FAJAR.CO.ID - Pemilihan Umum 2024 untuk memilih Presiden-Wakil Presiden, anggota DPD, DPR RI, maupun DPRD semakin dekat. Tahapan-tahapannya pun sudah mulai berjalan. Sesuai jadwal, pemilu serentak itu akan dilaksanakan pada 14 Februari 2024.
Berkaca pada pilpres sebelumnya, persaingan merebut suara berlangsung seru dan menyeret para pendukung calon menggunakan berbagai cara untuk memengaruhi orang lain agar menentukan pilihan sesuai yang didukungnya.
Konten-konten fitnah dalam berbagai format, khususnya teks, foto, dan video disebar dengan masif lewat berbagai saluran media sosial. Mereka tidak berpikir panjang bahwa konten dari teks, foto, atau video itu tidak benar alias hoaks.
Menghadapi Pilpres 2024, gejala pembelahan kubu itu mulai muncul dengan penyebaran berita hoaks, lewat saluran WhatsApp dan media sosial lainnya. Salah satu contoh penyebaran konten hoaks itu adalah video sejumlah kader partai politik berteriak yang isi aslinya menyebut bahwa "Partai A 'duduk' PKI", kemudian dilengkapi dengan teks pelesetan bahwa "Partai A butuh PKI". Kata "duduk" adalah Bahasa Jawa yang artinya "bukan". Pesan aslinya ingin menyampaikan bahwa partai itu bukan PKI, justru dipelesetkan menjadi partai itu butuh PKI.
Bagi pendukung fanatik calon tertentu, konten semacam ini menjadi umpan empuk untuk segera disebarkan, dengan harapan masyarakat menjadi tidak mendukung calon presiden yang tidak diinginkan oleh penyebar berita.

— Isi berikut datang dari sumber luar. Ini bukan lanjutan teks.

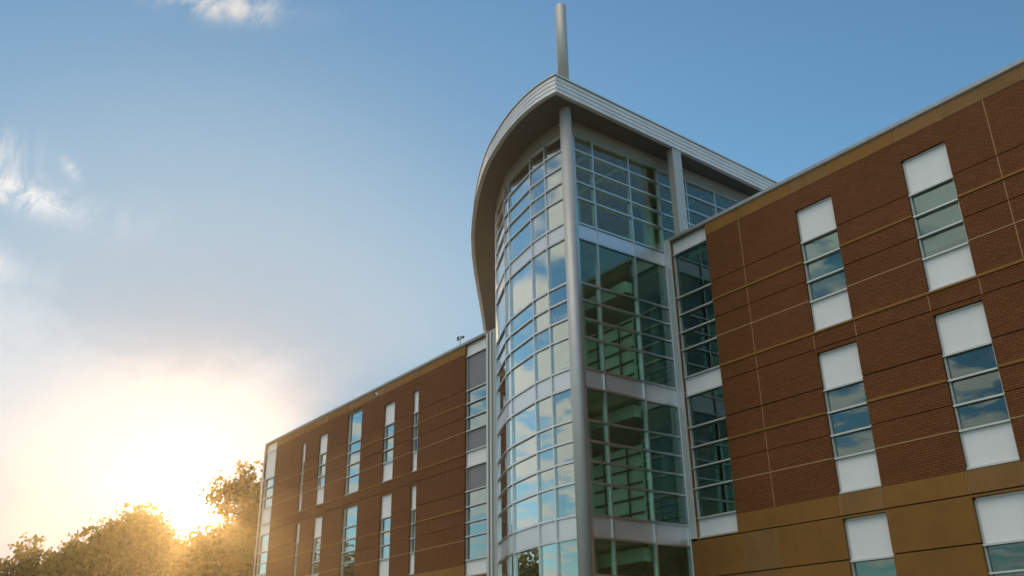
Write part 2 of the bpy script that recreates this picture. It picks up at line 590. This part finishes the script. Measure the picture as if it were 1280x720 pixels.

Jika berpikir logis, sebetulnya apa yang dilakukan oleh pendukung capres itu kontraproduktif dengan harapannya. Bukannya bersimpati dengan capres yang didukung oleh penyebar hoaks itu. Warga yang berpikir kritis justru akan berbalik arah, akan menolak mendukung capres yang didukung oleh kelompok penyebar hoaks.